Storella earned his A.B. degree from Harvard College and an M.A. in International Relations from the Fletcher School of Law and Diplomacy at Tufts University. He joined the Foreign Service in 1985. His early assignments included postings in Rome, Italy, and Bangkok, Thailand. He served in Paris, France, from 1989 to 1991 as a member of the U.S. delegation to the Paris Conference on Cambodia, and followed that from 1991 to 1994 by serving as political officer in Phnom Penh, where he helped reestablish the U.S. diplomatic presence in Cambodia after a 17-year absence.
 
After serving in the State Department’s Office of the Counselor, Storella was a Rusk Fellow at Georgetown University in 2001 and 2002, where he taught graduate and undergraduate courses on humanitarian intervention.

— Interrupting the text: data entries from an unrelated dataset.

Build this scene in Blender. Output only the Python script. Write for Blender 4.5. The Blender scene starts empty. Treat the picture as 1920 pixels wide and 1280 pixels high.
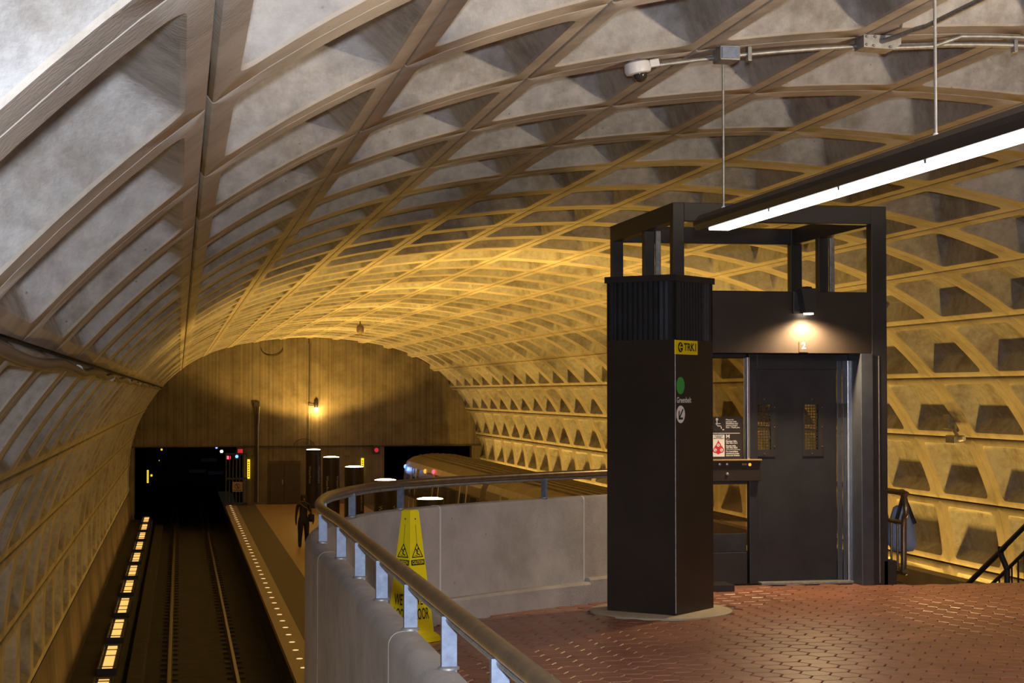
import bpy, bmesh, math, random
from mathutils import Vector, Matrix
import numpy as np
random.seed(7)
sc = bpy.context.scene
COL = sc.collection
PI = math.pi

# ------------------------------------------------------------------ camera
FPX = 3300.0
YAW = math.atan((960 - 337) / FPX)
PIT = math.atan(97 / FPX)
CAM = Vector((0, 0, 5.0))
cd = bpy.data.cameras.new('camera'); cam = bpy.data.objects.new('camera', cd); COL.objects.link(cam)
cd.sensor_width = 36.0; cd.lens = FPX / 1920 * 36.0; cd.clip_start = 0.05; cd.clip_end = 400
cam.location = CAM
cam.rotation_euler = (PI / 2 + PIT, 0, -YAW)
sc.camera = cam

# ------------------------------------------------------------------ world, exposure
w = bpy.data.worlds.new('world'); sc.world = w; w.use_nodes = True
w.node_tree.nodes['Background'].inputs[0].default_value = (0.9, 0.75, 0.55, 1)
w.node_tree.nodes['Background'].inputs[1].default_value = 0.006
sc.view_settings.view_transform = 'Standard'; sc.view_settings.look = 'None'
sc.view_settings.gamma = 1.0; sc.view_settings.use_curve_mapping = False
sc.view_settings.exposure = 0.2
try:
    sc.cycles.use_denoising = True; sc.cycles.max_bounces = 6; sc.cycles.diffuse_bounces = 4
    sc.cycles.sample_clamp_indirect = 4.0; sc.cycles.caustics_reflective = False; sc.cycles.caustics_refractive = False
except Exception: pass

WARM = (1.0, 0.575, 0.105)
P_FLASH, P_PYLON, P_TRACK_L, P_TRACK_R, P_WALL, P_TUBE = 385.0, 2000.0, 15.0, 170.0, 44.0, 6.0
P_MEZZ_FILL = 1500.0  # power of the added mezzanine uplight

def lamp(name, kind, loc, energy, color, rot=None, parent=None, **kw):
    d = bpy.data.lights.new(name, kind); d.energy = energy; d.color = color
    for k, v in kw.items(): setattr(d, k, v)
    o = bpy.data.objects.new(name, d); COL.objects.link(o); o.location = loc
    if rot: o.rotation_euler = rot
    if parent: o.parent = parent
    return o
# the photographer's flash gun, on the camera
lamp('camera_flash', 'AREA', (0.03, -0.02, 5.17), P_FLASH, (0.86, 0.91, 1.0), (PI / 2 + 0.06, 0, -YAW), shape='DISK', size=0.12)

# ------------------------------------------------------------------ materials
def mat(name, col, rough=0.6, metal=0.0, var=0.0, vscale=3.0, bump=0.0, bscale=40.0, emis=None, estr=0.0, spec=0.5, col2=None, stain=0.0):
    m = bpy.data.materials.new(name); m.use_nodes = True
    nt = m.node_tree; b = nt.nodes['Principled BSDF']
    b.inputs['Base Color'].default_value = (*col, 1); b.inputs['Roughness'].default_value = rough
    b.inputs['Metallic'].default_value = metal; b.inputs['Specular IOR Level'].default_value = spec
    if emis:
        b.inputs['Emission Color'].default_value = (*emis, 1); b.inputs['Emission Strength'].default_value = estr
    geo = None
    if var or bump:
        geo = nt.nodes.new('ShaderNodeNewGeometry')
    if var:
        n = nt.nodes.new('ShaderNodeTexNoise'); n.inputs['Scale'].default_value = vscale; n.inputs['Detail'].default_value = 8
        n.inputs['Roughness'].default_value = 0.65
        nt.links.new(geo.outputs['Position'], n.inputs['Vector'])
        r = nt.nodes.new('ShaderNodeValToRGB')
        c2 = col2 or tuple(c * (1 - var) for c in col); c1 = tuple(min(1, c * (1 + var * 0.6)) for c in col)
        r.color_ramp.elements[0].position = 0.32; r.color_ramp.elements[1].position = 0.68
        r.color_ramp.elements[0].color = (*c2, 1); r.color_ramp.elements[1].color = (*c1, 1)
        nt.links.new(n.outputs['Fac'], r.inputs['Fac'])
        out = r.outputs['Color']
        if stain:
            n2 = nt.nodes.new('ShaderNodeTexNoise'); n2.inputs['Scale'].default_value = 1.3; n2.inputs['Detail'].default_value = 9; n2.inputs['Roughness'].default_value = 0.7
            nt.links.new(geo.outputs['Position'], n2.inputs['Vector'])
            r2 = nt.nodes.new('ShaderNodeValToRGB'); r2.color_ramp.elements[0].position = 0.46; r2.color_ramp.elements[1].position = 0.64
            r2.color_ramp.elements[0].color = (1, 1, 1, 1); r2.color_ramp.elements[1].color = (1 - stain, 1 - stain * 1.1, 1 - stain * 1.25, 1)
            nt.links.new(n2.outputs['Fac'], r2.inputs['Fac'])
            # small dark pits
            v = nt.nodes.new('ShaderNodeTexVoronoi'); v.inputs['Scale'].default_value = 7.0
            nt.links.new(geo.outputs['Position'], v.inputs['Vector'])
            r3 = nt.nodes.new('ShaderNodeValToRGB'); r3.color_ramp.elements[0].position = 0.03; r3.color_ramp.elements[1].position = 0.075
            r3.color_ramp.elements[0].color = (0.35, 0.33, 0.3, 1); r3.color_ramp.elements[1].color = (1, 1, 1, 1)
            nt.links.new(v.outputs['Distance'], r3.inputs['Fac'])
            mx = nt.nodes.new('ShaderNodeMixRGB'); mx.blend_type = 'MULTIPLY'; mx.inputs['Fac'].default_value = 1
            nt.links.new(out, mx.inputs['Color1']); nt.links.new(r2.outputs['Color'], mx.inputs['Color2'])
            mx2 = nt.nodes.new('ShaderNodeMixRGB'); mx2.blend_type = 'MULTIPLY'; mx2.inputs['Fac'].default_value = 0.7
            nt.links.new(mx.outputs['Color'], mx2.inputs['Color1']); nt.links.new(r3.outputs['Color'], mx2.inputs['Color2'])
            out = mx2.outputs['Color']
        nt.links.new(out, b.inputs['Base Color'])
    if bump:
        n = nt.nodes.new('ShaderNodeTexNoise'); n.inputs['Scale'].default_value = bscale; n.inputs['Detail'].default_value = 4
        nt.links.new(geo.outputs['Position'], n.inputs['Vector'])
        bp = nt.nodes.new('ShaderNodeBump'); bp.inputs['Strength'].default_value = bump; bp.inputs['Distance'].default_value = 0.01
        nt.links.new(n.outputs['Fac'], bp.inputs['Height']); nt.links.new(bp.outputs['Normal'], b.inputs['Normal'])
    return m

def glass(name, tint, gloss=0.08, rough=0.02):
    m = bpy.data.materials.new(name); m.use_nodes = True; nt = m.node_tree
    nt.nodes.remove(nt.nodes['Principled BSDF']); o = nt.nodes['Material Output']
    t = nt.nodes.new('ShaderNodeBsdfTransparent'); t.inputs[0].default_value = (*tint, 1)
    g = nt.nodes.new('ShaderNodeBsdfGlossy'); g.inputs['Roughness'].default_value = rough; g.inputs[0].default_value = (.9, .9, .9, 1)
    mx = nt.nodes.new('ShaderNodeMixShader'); mx.inputs[0].default_value = gloss
    nt.links.new(t.outputs[0], mx.inputs[1]); nt.links.new(g.outputs[0], mx.inputs[2]); nt.links.new(mx.outputs[0], o.inputs[0])
    return m

def emit(name, col, s):
    return mat(name, tuple(c * 0.5 for c in col), 0.5, emis=col, estr=s)

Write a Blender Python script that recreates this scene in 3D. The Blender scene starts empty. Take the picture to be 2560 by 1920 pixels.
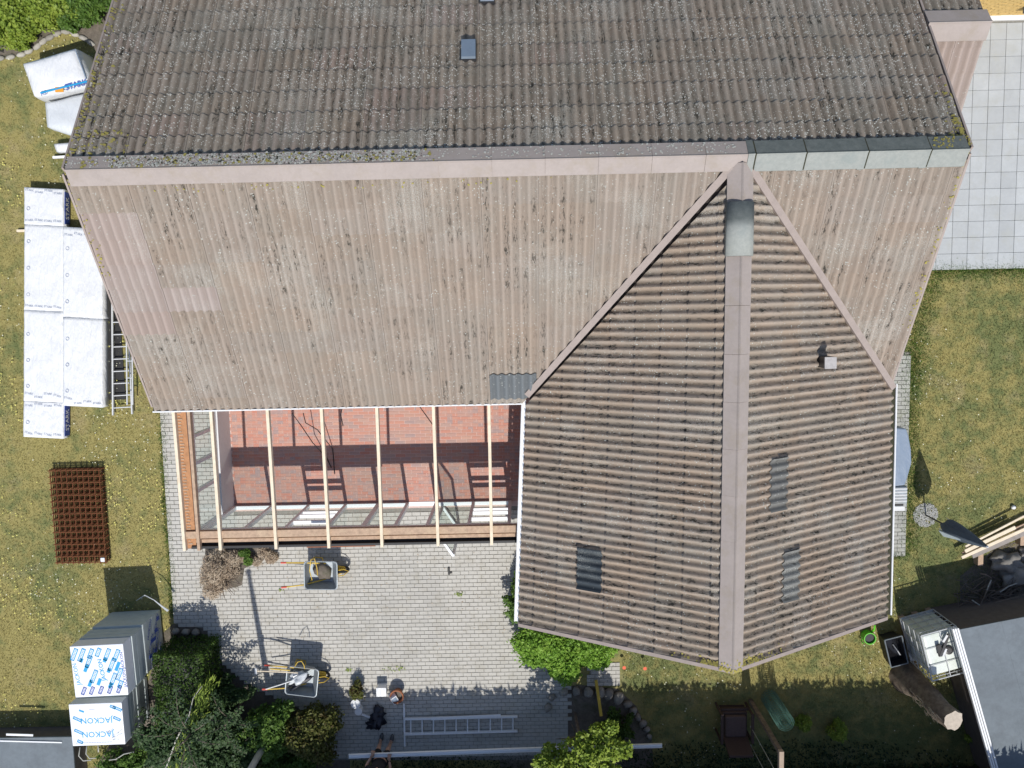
import bpy, bmesh, math, random
import numpy as np
from mathutils import Vector, Matrix, Euler
random.seed(7); rng = np.random.default_rng(7)
S = bpy.context.scene
C = S.collection
PI = math.pi

# ------------------------------------------------------------------ camera, sky, sun, exposure
H = 18.6
cam_d = bpy.data.cameras.new('camera'); cam = bpy.data.objects.new('camera', cam_d); C.objects.link(cam)
cam.location = (0, 0, H)
cam.rotation_euler = (-math.atan(0.1), 0.006, -0.0215)
cam_d.sensor_width = 36; cam_d.lens = 28.125; cam_d.clip_end = 500; cam_d.clip_start = 0.1
S.camera = cam
CM = cam.rotation_euler.to_matrix()
SH = Vector((-0.073, 0.62))                     # shadow offset per metre of height
elev = math.atan(1 / SH.length)
w = bpy.data.worlds.new('World'); S.world = w; w.use_nodes = True
wt = w.node_tree; bg = wt.nodes['Background']
sky = wt.nodes.new('ShaderNodeTexSky'); sky.sky_type = 'NISHITA'; sky.sun_disc = False
sky.sun_elevation = elev; sky.sun_rotation = math.atan2(-SH.x, -SH.y)
wt.links.new(sky.outputs[0], bg.inputs[0]); bg.inputs[1].default_value = 0.125
sun_d = bpy.data.lights.new('sun', 'SUN'); sun_d.energy = 4.2; sun_d.angle = math.radians(0.53); sun_d.color = (1, 0.965, 0.9)
sun = bpy.data.objects.new('sun', sun_d); C.objects.link(sun); sun.location = (0, 0, 30)
sun.rotation_euler = Vector((SH.x, SH.y, -1)).to_track_quat('-Z', 'Y').to_euler()
S.view_settings.view_transform = 'Standard'; S.view_settings.look = 'None'
S.view_settings.gamma = 1; S.view_settings.use_curve_mapping = False
S.view_settings.exposure = 0.0

def P(x, y, z=0.0):
    """ground-truth survey: the place seen at photo pixel (x, y) when it lies at height z"""
    d = CM @ Vector((x - 1280, 960 - y, -2000)); t = (z - H) / d.z
    return Vector((d.x * t, d.y * t, z))

# ------------------------------------------------------------------ mesh helpers
class MB:
    def __init__(s): s.v = []; s.f = []; s.uv = []
    def add(s, vs, fs):
        n = len(s.v); s.v += [tuple(v) for v in vs]; s.f += [tuple(i + n for i in f) for f in fs]; return s
    def box(s, a, b, M=None):
        x0, y0, z0 = a; x1, y1, z1 = b
        vs = [Vector(p) for p in ((x0,y0,z0),(x1,y0,z0),(x1,y1,z0),(x0,y1,z0),(x0,y0,z1),(x1,y0,z1),(x1,y1,z1),(x0,y1,z1))]
        if M is not None: vs = [M @ v for v in vs]
        return s.add(vs, [(0,3,2,1),(4,5,6,7),(0,1,5,4),(1,2,6,5),(2,3,7,6),(3,0,4,7)])
    def hexa(s, lo, hi):
        n = len(lo)
        return s.add(list(lo) + list(hi), [tuple(reversed(range(n))), tuple(range(n, 2*n))] + [(i, (i+1) % n, n + (i+1) % n, n + i) for i in range(n)])
    def prism(s, poly, z0, z1):
        return s.hexa([(p[0], p[1], z0) for p in poly], [(p[0], p[1], z1) for p in poly])
    def bar(s, p, q, wd, ht, up=(0, 0, 1)):
        p = Vector(p); q = Vector(q); d = (q - p).normalized(); up = Vector(up)
        if abs(d.dot(up)) > .98: up = Vector((0, 1, 0))
        sd = d.cross(up).normalized(); u = sd.cross(d).normalized()
        o = [sd*a*wd/2 + u*b*ht/2 for a, b in ((-1,-1),(1,-1),(1,1),(-1,1))]
        return s.hexa([p + k for k in o], [q + k for k in o])
    def tube(s, pts, r, n=8, cap=True):
        pts = [Vector(p) for p in pts]; m = len(pts); rs = r if hasattr(r, '__len__') else [r]*m
        vs = []; ref = Vector((0.13, 0.2, 1)).normalized()
        for i, p in enumerate(pts):
            d = (pts[min(i+1, m-1)] - pts[max(i-1, 0)]).normalized()
            if abs(d.dot(ref)) > .95: rf = Vector((1, 0.1, 0)).normalized()
            else: rf = ref
            a = d.cross(rf).normalized(); b = d.cross(a)
            for k in range(n): t = 2*PI*k/n; vs.append(p + (a*math.cos(t) + b*math.sin(t))*rs[i])
        fs = [(i*n+k, i*n+(k+1)%n, (i+1)*n+(k+1)%n, (i+1)*n+k) for i in range(m-1) for k in range(n)]
        if cap: fs += [tuple(reversed(range(n))), tuple(range((m-1)*n, m*n))]
        return s.add(vs, fs)
    def lathe(s, c, prof, n=20, sq=None):
        c = Vector(c); vs = []
        for r, z in prof:
            for k in range(n): t = 2*PI*k/n; vs.append(c + Vector((r*math.cos(t), r*math.sin(t), z)))
        fs = [(i*n+k, i*n+(k+1)%n, (i+1)*n+(k+1)%n, (i+1)*n+k) for i in range(len(prof)-1) for k in range(n)]
        fs += [tuple(reversed(range(n))), tuple(range((len(prof)-1)*n, len(prof)*n))]
        return s.add(vs, fs)
    def mesh(s, name, bevel=0, seg=1, smooth=False):
        me = bpy.data.meshes.new(name); me.from_pydata(s.v, [], s.f)
        if bevel or True:
            bm = bmesh.new(); bm.from_mesh(me)
            bmesh.ops.recalc_face_normals(bm, faces=bm.faces)
            if bevel: bmesh.ops.bevel(bm, geom=list(bm.edges), offset=bevel, segments=seg, profile=.6, affect='EDGES', clamp_overlap=True)
            bm.to_mesh(me); bm.free()
        if smooth: me.polygons.foreach_set('use_smooth', [True]*len(me.polygons))
        me.update(); return me

def world_of(o):
    l = Vector((0, 0, 0))
    while o: l += o.location; o = o.parent
    return l
def tag(o, label=None, cat=None, group=None, kind=None):
    if label: o['label'] = label
    if cat: o['category'] = cat
    if group: o['group'] = group
    if kind: o['kind'] = kind
    return o
def thing(name, label, cat, loc, group=None, rz=0.0):
    o = bpy.data.objects.new(name, None); C.objects.link(o); o.location = loc; o.rotation_euler.z = rz
    o.empty_display_size = .2
    return tag(o, label, cat, group)
def mk(name, mb, m, parent=None, local=False, bevel=0, seg=1, smooth=False, kind=None, label=None, me=None):
    if me is None: me = mb.mesh(name, bevel, seg, smooth) if isinstance(mb, MB) else mb
    o = bpy.data.objects.new(name, me); C.objects.link(o)
    if not me.materials: me.materials.append(m)
    if parent is not None:
        o.parent = parent
        if not local:
            l = world_of(parent)
            if l.length > 0: me.transform(Matrix.Translation(-l))
    elif not local:
        n = len(me.vertices)
        if n:
            a = np.empty(n*3); me.vertices.foreach_get('co', a); a = a.reshape(-1, 3)
            l = Vector(((a[:,0].min()+a[:,0].max())/2, (a[:,1].min()+a[:,1].max())/2, a[:,2].min()))
            me.transform(Matrix.Translation(-l)); o.location = l
    return tag(o, label, None, None, kind)
def inst(name, me, parent, wloc, rot=(0,0,0), scale=(1,1,1)):
    o = bpy.data.objects.new(name, me); C.objects.link(o); o.parent = parent
    o.location = Vector(wloc) - world_of(parent) if parent else wloc
    o.rotation_euler = rot; o.scale = scale; return o
def copy_tree(o, parent=None):
    c = o.copy(); C.objects.link(c); c.parent = parent
    for ch in o.children: copy_tree(ch, c)
    return c
def quads(name, V, m, parent=None, kind='stuff', tri=False):
    """V: (n, k, 3) array, one polygon each"""
    n, k, _ = V.shape; me = bpy.data.meshes.new(name)
    me.vertices.add(n*k); me.vertices.foreach_set('co', V.reshape(-1).astype(np.float32))
    me.loops.add(n*k); me.loops.foreach_set('vertex_index', np.arange(n*k, dtype=np.int32))
    me.polygons.add(n); me.polygons.foreach_set('loop_start', np.arange(0, n*k, k, dtype=np.int32))
    try: me.polygons.foreach_set('loop_total', np.full(n, k, dtype=np.int32))
    except Exception: pass
    me.update(calc_edges=True); me.validate()
    return mk(name, None, m, parent, kind=kind, me=me)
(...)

He then returned to the Embassy in Phnom Penh as Deputy Chief of Mission from 2003 to 2006. He served in Geneva from 2006 to 2009, first as Counselor for Refugee and Migration Affairs (2006 to 2007), and then as Deputy Permanent Representative and Deputy Chief of Mission at the U.S. Mission to the United Nations and other International Organizations (2007 to 2009). From 2009 to early 2010, he served as the Senior Coordinator for Iraqi Refugees and Internally Displaced Persons at the U.S. Embassy in Baghdad, Iraq, where he helped administer hundreds of millions of dollars in U.S. humanitarian assistance. In Washington, Storella has worked at the NATO and Japan desks, and as Executive Assistant to the Counselor of the Department of State.
 
Storella is the author of monographs and articles on such diverse topics as multilateral arms control, humanitarianism in conflict situations and U.S.-Japan trade. His foreign languages are French, Khmer, Italian and Thai. He is married and has two sons.